Princeton Review ranks TCU among schools with least ‘Race/Class Interaction’.


    The Princeton Review ranked TCU #15 on this year’s “Little Race/Class Interaction” list.

    Providence College in Rhode Island topped the list.

    The list highlighted schools that did not have students with a wide variety of racial backgrounds and generally came from the same social class.

    Information from online student surveys helped place schools accordingly on the Princeton Review’s lists. University administrative contacts for each school surveyed were notified, and could choose to inform the student body of the online survey or allow Princeton Review employees to hand out paper surveys on campus.

    The four-section online survey contained open-ended questions, in which students submit narrative responses, and multiple-choice questions. For example, a student may answer the question “How many out-of-class hours do you spend studying each day?” on a five-point scale starting at zero hours per day.

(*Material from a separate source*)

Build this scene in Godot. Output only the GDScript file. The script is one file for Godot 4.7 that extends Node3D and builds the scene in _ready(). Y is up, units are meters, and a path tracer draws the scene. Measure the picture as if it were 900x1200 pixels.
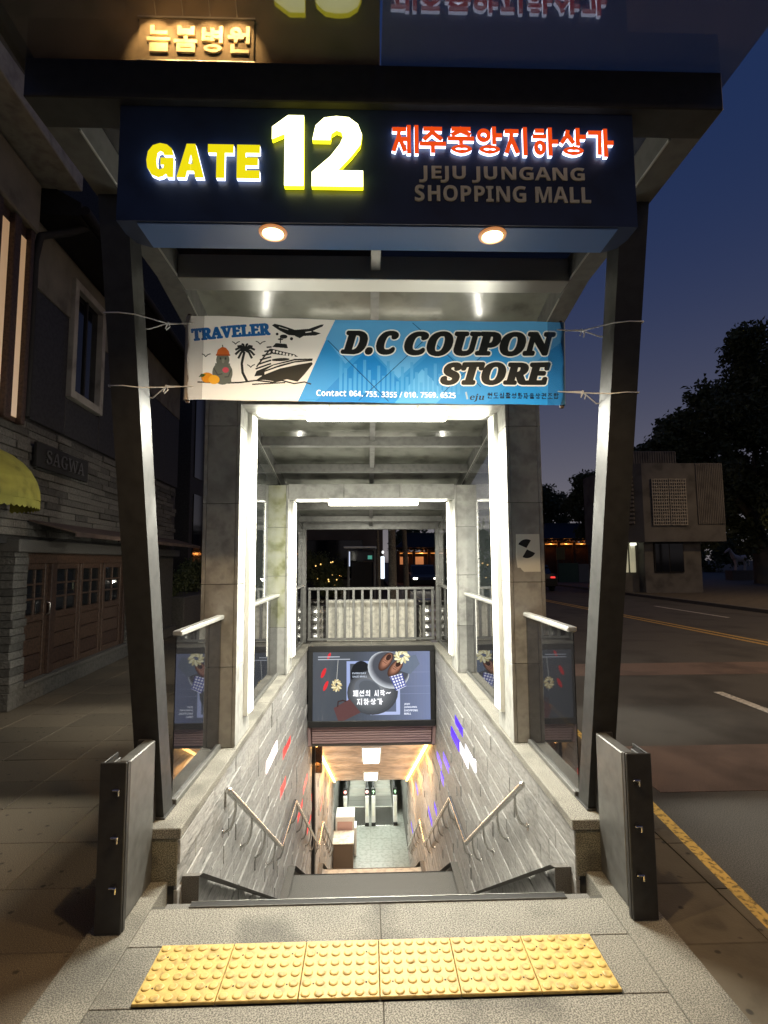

    Once the surveys have been completed, the Princeton Review assigns scores to each college and begins the comparison process. In this case, TCU had high enough scores on questions concerning racial and class divides to make it on this year’s “Little Race/Class Interaction” list.

    Graduate student Zach Harrell said he agreed with the rankings at the university level.

    “Compared to other schools, I would say TCU is not that diverse,” Harrell said. “I know we represent most areas of the globe, but most of the students are Caucasian.”

    According to the College Board website, 76 percent of TCU students are white. The Princeton Review listed TCU with 87 minority professors out of 845 total professors, or about 10 percent.
    Harrell, who also earned his undergraduate degree in mathematics at TCU, said he felt his personal experience at TCU included diversity as well.

    “I was part of International Student Association,” Harrell said. “I always interacted with different cultures.”

    Felisha Trevino, a junior nursing student, shared a different opinion on the matter. As the president of Chi Upsilon Sigma, a national Latin sorority, Trevino said she thought TCU provided for students of all backgrounds.

    “It definitely depends on which way you look at it,” Trevino said. “Organization-wise, we are very diverse. We have groups for any personality or any race. If you look only at demographics, however, it’s different.”

    Trevino said she hoped to bring more diversity to the campus. Trevino worked at a local high school where she had the opportunity to mentor students who might want to attend colleges such as TCU.

    “Being Hispanic, I would appreciate having a greater Hispanic community, but I work to bring more Hispanic students to TCU,” she said.

    Despite the high ranking on the “Little Race/Class Interaction” list, the Princeton Review considered TCU a “Best Western College” and ranked the school #8 on the “Major Frat and Sorority Scene” list.

    “For a private, Christian university, I think TCU is trying very hard,” Trevino said. “We don’t want to have a stereotype of what TCU is.”